Reid declined to say Saturday whether his threat to punish the UDA would be applied to the Loyalist Volunteers. He said he discussed options with Chief Constable Ronnie Flanagan, commander of Northern Ireland's predominantly Protestant police force, ``and I share his absolute determination to track down the cowards responsible for this act of savagery.''

Britain's primary leverage against both outlawed groups would be to imprison members given early parole under terms of the 1998 accord.
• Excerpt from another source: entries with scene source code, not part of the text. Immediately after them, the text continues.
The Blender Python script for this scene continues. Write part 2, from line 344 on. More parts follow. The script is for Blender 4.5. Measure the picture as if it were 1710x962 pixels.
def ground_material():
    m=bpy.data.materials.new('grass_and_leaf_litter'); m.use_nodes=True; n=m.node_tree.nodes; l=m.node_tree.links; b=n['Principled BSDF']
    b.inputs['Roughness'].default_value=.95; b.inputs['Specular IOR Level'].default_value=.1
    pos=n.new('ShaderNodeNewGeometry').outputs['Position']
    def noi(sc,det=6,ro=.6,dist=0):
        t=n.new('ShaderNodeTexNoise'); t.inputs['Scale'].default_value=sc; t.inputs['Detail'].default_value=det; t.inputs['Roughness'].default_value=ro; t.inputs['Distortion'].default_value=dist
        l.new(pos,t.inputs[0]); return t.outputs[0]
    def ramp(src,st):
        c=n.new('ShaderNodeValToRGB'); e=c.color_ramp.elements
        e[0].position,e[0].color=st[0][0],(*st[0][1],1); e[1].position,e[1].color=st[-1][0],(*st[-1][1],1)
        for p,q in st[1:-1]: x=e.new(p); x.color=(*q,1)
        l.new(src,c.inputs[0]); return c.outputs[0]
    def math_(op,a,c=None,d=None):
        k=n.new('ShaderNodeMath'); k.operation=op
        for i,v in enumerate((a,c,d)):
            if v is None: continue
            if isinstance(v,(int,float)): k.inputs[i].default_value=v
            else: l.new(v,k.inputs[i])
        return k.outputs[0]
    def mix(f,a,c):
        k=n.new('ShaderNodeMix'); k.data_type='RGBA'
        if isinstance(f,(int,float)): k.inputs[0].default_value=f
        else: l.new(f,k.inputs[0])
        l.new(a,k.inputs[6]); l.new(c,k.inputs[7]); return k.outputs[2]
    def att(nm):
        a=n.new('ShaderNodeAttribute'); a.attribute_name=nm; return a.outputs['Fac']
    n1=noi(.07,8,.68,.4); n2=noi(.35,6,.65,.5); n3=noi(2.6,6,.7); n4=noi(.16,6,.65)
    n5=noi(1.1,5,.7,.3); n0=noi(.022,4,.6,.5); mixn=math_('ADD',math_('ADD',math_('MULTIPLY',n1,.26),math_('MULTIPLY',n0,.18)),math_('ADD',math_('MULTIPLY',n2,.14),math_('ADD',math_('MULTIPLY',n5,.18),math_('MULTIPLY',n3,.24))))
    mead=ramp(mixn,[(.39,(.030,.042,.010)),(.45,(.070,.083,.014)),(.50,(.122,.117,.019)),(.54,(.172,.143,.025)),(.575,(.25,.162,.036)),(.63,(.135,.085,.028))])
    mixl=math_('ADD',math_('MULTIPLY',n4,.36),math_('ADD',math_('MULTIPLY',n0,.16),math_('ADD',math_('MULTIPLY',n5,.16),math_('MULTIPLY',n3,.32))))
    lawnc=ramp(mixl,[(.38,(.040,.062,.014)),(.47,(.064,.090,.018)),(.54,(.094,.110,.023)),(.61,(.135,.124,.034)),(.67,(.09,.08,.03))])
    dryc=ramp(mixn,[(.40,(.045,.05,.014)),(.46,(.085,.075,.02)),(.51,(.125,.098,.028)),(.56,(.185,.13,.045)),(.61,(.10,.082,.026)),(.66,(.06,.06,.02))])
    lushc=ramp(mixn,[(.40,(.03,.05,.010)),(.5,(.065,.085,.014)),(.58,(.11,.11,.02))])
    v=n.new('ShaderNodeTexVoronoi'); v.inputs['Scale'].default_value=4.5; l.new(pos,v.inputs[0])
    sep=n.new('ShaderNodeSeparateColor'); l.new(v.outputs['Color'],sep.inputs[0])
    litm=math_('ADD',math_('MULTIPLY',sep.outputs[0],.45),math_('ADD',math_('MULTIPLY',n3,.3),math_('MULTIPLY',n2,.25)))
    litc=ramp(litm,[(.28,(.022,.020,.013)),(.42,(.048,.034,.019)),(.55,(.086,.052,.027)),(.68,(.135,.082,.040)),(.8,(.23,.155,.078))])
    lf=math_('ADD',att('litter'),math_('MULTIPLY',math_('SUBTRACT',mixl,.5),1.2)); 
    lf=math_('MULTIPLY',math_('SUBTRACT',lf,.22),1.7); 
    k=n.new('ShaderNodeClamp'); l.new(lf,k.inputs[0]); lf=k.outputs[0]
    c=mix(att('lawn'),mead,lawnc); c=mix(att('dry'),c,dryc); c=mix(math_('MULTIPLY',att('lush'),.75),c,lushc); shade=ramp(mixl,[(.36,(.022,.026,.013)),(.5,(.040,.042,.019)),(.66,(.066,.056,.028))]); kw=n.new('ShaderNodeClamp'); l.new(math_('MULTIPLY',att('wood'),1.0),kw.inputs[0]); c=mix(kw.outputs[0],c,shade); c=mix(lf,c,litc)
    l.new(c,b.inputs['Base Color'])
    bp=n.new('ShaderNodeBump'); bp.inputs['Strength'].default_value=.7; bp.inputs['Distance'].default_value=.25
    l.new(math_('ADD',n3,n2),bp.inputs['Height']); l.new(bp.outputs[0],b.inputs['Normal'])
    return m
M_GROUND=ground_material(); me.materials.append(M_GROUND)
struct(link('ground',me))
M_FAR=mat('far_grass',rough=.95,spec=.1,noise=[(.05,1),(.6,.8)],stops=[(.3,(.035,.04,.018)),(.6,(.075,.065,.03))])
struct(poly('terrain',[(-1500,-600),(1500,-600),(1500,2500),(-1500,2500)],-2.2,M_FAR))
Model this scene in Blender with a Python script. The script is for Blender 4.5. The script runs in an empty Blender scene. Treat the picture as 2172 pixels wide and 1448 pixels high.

More than 200 UDA men and 30 Loyalist Volunteers have walked free from prison, often after serving only fractions of their intended sentences for murders.

Meanwhile, Reid announced the full membership of a joint Catholic-Protestant board to reshape the police force, one of the most complex and important goals of the 1998 peace deal.

Britain has spent the past two years trying to win Catholic support for its reform plans, which already go too far for many Protestants.

Reid said Saturday that the board's deputy chairman would be a former Catholic priest, Denis Bradley, who served in the early 1990s as a secret intermediary between Britain and the Irish Republican Army during efforts to broker a cease-fire.

In a break from Catholics' traditional boycott of policing, Northern Ireland's moderate Catholic party, the Social Democratic and Labor Party, has accepted seats on the 19-member board. But Sinn Fein, the IRA-linked party that represents more hard-line Catholics, has refused to take its seats, which instead have been allocated to Protestants.